なかではバグズライフだけは人間が登場しなかったはずだが、存在しないわけではなく、彼らは明らかに人間たちのあしもとに暮らしているし、ここにも、雨粒とか季節のうつりかわりとか、彼らのふるまいに意味をもたらすなんらかの巨大なありようが存在している。
そうしてみると、ピクサー作品のうちの少なくともいくつかは、そうした宿命をどのようにうけいれていくのか、あるいは乗り越えていくのか、そういうことを描いてきたといえるものかもしれないが、カーズにはそれがない。もちろん彼らにも宿命(や責任)はあるにちがいないが、そうした存在に関わる「大きな物語」が露骨に前面に出てきて、近距離で激突するということはない(と記憶している)。
カーズは、なかでは新しい作品だったとおもうが、こうしてみると、製作者側にもある種の冒険心があったのではないかとおもえてくる。もうひとつ、「登場人物には語りつくすことのできない大きな物語」から離れた、別の次元の、しかしどこまでもピクサーであり、ディズニーである、そういう作品をつくろうとしたとき、人間社会における車の擬人化ではなく、人間の擬車化が採用されたのではないだろうか。つまり、その意味では、カーズには人間しか登場していないのである。

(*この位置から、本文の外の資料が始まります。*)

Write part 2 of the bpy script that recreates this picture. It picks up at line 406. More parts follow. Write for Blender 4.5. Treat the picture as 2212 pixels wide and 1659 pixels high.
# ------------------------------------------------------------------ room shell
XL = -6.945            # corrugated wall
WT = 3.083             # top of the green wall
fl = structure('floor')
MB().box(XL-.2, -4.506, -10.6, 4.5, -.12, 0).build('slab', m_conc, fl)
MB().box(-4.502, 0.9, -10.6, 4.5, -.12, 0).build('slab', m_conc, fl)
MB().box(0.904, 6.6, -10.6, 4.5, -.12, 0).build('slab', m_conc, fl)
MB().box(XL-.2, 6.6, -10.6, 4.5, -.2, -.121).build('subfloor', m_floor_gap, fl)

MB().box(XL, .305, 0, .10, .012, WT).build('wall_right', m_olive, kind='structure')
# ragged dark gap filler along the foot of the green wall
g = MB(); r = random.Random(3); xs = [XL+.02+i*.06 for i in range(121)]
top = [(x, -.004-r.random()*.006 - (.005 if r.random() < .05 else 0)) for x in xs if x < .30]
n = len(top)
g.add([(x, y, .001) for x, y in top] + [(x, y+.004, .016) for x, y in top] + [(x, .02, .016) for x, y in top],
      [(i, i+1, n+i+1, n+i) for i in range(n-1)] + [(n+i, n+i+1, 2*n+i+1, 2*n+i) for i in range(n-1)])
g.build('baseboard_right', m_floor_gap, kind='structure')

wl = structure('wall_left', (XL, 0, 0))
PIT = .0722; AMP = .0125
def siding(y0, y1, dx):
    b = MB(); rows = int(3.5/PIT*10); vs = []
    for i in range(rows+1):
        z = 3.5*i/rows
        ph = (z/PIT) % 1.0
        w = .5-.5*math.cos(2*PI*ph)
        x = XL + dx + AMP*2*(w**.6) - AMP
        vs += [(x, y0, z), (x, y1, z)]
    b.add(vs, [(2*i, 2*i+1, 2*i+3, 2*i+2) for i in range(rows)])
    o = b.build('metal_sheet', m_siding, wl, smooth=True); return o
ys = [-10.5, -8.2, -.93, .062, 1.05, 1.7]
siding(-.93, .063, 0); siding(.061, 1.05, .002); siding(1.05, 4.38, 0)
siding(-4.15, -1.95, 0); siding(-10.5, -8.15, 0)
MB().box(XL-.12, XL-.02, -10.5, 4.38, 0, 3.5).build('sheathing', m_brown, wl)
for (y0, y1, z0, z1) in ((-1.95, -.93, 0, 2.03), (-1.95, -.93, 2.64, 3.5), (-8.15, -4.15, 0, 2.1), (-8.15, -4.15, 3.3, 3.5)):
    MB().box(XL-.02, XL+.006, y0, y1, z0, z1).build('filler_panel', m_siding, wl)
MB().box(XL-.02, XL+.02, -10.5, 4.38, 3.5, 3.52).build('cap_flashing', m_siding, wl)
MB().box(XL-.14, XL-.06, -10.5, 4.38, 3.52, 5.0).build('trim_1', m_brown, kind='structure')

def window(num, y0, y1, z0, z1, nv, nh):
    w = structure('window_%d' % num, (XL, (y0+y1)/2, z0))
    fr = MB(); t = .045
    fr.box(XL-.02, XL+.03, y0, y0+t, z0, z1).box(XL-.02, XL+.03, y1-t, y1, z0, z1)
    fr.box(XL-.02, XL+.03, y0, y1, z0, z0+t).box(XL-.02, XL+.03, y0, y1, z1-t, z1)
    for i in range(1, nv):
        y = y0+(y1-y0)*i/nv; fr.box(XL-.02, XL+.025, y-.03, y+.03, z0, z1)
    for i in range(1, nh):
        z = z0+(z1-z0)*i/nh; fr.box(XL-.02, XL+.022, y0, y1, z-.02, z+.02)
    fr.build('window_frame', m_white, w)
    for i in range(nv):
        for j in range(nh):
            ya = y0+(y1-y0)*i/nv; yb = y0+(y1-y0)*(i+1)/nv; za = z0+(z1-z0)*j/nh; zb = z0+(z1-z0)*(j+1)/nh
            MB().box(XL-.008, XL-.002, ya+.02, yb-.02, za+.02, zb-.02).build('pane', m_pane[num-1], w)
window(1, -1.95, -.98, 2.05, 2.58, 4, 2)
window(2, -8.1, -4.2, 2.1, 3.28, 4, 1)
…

ピクサーの作品はどれをとっても超A級、すでに歴史的傑作であることはまちがいないのだが、こうしたことを忘れて無心に思い返してみても、カーズは明らかに毛色がちがう。どこか自由なのだ。それは、こうした開放的な構造にあって、トイストーリーなどとはまた異なった原理のもとにはなしをつむいでいくことができるからなのだ。カーズ2の宣伝を見てもこれがどのようなはなしなのかぜんぜん想像できないけれど、それも、この開放性によるものだとおもう。要するに、どのようにでもいじることができるのである。
メーターのこうしたおはなしの群れも、カーズの物語構造がもたらしたよき効果だとおもう。
トイストーリーでもニモでも、彼らには彼らの日常があるのだから、続編をつくることは原理的には可能であり、げんにトイストーリーは3まで制作された。しかし、たとえばトイストーリーでは、物語はボニーへと引き継がれながら、あのように完結をした。ボニーとの物語を書くことはできる。しかし、それを縦糸とするなら、カーズのように、横に広がっていく物語を書くことは、ほかのストーリーでは困難だろう。マックィーンたちにも背負っていかなければならないものはある。だが、すくなくともおはなしの構造としては、ウッディとアンディをつないでいくようには、ふるまいを重く羈束することはないのではないだろうか。
そうして、こうした開放性は、どこかミッキーやドナルド、グーフィーといった、なんと呼べばいいのか、ディズニーのアイコン的キャラたちのもつ超越性に通じるものもある。車という点で、大人の、特に男性をひきつけるものもあるだろう。カーズの世界はもっともっと広がっていくかもしれない。